Pero en un mundo destruido, no queda nada sin destruir. Eso
incluye a las personas que, además, van erosionando gradualmente la tranquilidad
dentro de su minúsculo grupo, precisamente por estar destruidas. Y ante este
panorama no hay orden social que valga la pena sostener.
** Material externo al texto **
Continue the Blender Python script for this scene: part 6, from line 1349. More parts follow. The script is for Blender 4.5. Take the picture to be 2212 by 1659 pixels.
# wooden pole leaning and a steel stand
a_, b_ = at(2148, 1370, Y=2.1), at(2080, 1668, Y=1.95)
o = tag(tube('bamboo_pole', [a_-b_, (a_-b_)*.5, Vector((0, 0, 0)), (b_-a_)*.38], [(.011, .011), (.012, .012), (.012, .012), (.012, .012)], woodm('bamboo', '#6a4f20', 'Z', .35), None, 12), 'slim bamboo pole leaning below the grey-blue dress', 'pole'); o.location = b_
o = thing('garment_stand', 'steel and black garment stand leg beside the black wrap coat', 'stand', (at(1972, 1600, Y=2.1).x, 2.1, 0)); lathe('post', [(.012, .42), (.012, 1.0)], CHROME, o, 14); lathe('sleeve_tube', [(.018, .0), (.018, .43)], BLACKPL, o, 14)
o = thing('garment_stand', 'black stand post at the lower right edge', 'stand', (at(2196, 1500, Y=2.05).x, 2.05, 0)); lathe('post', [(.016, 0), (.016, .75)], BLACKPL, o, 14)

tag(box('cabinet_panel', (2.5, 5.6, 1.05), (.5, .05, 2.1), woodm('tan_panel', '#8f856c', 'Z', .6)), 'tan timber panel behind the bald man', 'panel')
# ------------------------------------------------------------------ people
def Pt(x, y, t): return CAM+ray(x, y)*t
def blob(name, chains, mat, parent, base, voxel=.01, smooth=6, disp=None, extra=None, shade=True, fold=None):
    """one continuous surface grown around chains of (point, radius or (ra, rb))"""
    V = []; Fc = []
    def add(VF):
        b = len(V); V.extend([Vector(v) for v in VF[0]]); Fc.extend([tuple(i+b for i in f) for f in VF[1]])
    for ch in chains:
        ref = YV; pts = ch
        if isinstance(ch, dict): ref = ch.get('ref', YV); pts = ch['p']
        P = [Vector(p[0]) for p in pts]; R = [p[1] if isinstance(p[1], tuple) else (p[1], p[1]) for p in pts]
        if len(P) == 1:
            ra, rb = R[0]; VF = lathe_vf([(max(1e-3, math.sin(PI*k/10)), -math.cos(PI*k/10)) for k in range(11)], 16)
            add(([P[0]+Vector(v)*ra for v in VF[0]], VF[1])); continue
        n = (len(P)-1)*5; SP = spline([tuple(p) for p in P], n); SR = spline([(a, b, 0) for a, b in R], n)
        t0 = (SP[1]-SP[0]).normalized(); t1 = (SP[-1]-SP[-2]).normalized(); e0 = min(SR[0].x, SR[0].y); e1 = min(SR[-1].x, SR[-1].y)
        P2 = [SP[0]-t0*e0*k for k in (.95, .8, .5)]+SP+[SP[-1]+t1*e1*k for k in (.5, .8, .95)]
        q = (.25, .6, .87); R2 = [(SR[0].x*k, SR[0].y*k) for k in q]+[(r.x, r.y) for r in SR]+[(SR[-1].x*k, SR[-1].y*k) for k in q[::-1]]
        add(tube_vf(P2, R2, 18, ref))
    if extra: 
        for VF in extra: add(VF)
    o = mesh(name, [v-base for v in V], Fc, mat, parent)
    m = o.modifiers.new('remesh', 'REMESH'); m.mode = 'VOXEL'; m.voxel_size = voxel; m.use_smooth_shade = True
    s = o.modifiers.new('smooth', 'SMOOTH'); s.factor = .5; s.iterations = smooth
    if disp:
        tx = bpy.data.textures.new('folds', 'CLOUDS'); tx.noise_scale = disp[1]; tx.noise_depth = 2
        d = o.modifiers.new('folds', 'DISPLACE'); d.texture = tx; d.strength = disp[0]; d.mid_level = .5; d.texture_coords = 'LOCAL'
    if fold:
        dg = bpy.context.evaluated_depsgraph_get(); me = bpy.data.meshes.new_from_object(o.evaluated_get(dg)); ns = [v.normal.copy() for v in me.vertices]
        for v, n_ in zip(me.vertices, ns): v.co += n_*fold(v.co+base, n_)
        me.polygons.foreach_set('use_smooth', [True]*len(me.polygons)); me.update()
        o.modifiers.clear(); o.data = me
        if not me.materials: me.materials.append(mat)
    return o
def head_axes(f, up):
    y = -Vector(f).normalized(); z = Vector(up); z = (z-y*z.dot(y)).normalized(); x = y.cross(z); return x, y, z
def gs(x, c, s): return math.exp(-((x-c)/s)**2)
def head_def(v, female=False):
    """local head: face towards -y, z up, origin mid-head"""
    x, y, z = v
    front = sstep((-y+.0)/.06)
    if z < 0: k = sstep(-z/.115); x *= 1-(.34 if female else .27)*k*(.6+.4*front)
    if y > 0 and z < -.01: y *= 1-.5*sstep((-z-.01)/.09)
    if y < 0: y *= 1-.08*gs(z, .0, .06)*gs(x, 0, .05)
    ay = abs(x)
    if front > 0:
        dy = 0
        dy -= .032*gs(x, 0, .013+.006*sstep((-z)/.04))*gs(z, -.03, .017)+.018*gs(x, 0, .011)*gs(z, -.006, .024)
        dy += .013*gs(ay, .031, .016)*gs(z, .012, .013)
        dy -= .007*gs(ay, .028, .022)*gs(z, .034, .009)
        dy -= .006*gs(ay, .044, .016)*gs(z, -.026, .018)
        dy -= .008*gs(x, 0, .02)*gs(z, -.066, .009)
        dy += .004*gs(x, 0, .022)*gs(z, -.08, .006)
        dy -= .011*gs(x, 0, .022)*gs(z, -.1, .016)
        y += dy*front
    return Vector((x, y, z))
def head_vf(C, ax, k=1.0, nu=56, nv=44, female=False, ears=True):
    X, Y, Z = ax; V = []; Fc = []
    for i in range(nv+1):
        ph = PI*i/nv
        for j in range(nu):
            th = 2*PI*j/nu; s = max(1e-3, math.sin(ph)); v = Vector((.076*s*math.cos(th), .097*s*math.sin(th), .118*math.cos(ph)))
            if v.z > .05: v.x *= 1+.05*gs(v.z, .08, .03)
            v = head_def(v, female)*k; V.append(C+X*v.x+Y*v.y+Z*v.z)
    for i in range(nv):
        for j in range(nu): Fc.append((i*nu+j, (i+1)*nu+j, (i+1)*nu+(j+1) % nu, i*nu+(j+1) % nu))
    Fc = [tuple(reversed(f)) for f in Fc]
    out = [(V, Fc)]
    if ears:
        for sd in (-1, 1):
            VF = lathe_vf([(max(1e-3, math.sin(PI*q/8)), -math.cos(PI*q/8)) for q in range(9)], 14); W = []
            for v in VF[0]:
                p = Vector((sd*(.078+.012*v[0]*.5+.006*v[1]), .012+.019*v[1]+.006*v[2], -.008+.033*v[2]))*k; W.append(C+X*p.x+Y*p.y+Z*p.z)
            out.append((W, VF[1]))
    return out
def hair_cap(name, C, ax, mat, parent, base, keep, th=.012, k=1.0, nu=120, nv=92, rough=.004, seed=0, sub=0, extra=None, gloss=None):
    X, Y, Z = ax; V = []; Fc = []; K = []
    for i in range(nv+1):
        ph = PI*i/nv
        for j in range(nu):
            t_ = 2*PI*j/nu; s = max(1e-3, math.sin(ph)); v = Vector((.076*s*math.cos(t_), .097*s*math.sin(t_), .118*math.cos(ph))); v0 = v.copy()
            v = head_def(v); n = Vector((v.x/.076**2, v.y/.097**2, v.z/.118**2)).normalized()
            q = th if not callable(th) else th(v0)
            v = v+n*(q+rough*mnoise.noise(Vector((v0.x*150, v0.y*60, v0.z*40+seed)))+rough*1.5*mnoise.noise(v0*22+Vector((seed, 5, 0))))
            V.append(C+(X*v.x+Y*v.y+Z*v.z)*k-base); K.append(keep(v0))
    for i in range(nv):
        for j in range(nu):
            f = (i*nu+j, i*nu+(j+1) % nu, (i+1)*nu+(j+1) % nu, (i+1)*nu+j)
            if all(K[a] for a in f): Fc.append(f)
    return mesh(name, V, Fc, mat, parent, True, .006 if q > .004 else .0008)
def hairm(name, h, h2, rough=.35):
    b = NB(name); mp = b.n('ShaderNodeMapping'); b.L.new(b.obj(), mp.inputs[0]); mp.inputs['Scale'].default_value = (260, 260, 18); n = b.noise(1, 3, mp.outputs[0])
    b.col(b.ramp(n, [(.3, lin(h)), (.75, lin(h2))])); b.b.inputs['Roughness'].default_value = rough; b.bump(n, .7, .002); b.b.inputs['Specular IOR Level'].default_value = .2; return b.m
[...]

Como dice Rick al
final de la segunda temporada: “Esto ya no es una democracia”. O sea, ya no hay
otro semejante, solo hay una amenaza de muerte y por ello hay que matar; y así
hasta que, indefectiblemente, la amenaza sea mayor que mi resistencia que se va
desgastando hasta extinguirse y, lógicamente, caiga abatido ante el golpe del
más fuerte.
Porque por más que me defienda mordiendo, quiero decir, con
las mismas armas que los zombies (los dientes), porque cuando no hay donde ir,
cuando no hay cuerpo social que construir porque no hay sociedad, cuando se
acabó el tiempo y todo es presente y espera del último aliento, en algún
momento voy a sucumbir frente a un grupo más fuerte y, por mera supervivencia,
ese grupo va a asaltarme y a matarme. Y llegado el momento, deberé agradecer
que me destruya a golpes el cerebro para no convertirme en un cuerpo putrefacto
que camine muerto sediento de sangre, con un solo propósito: sobrevivir… o
seguir haciendo lo mismo que venía haciendo hasta que me mataron.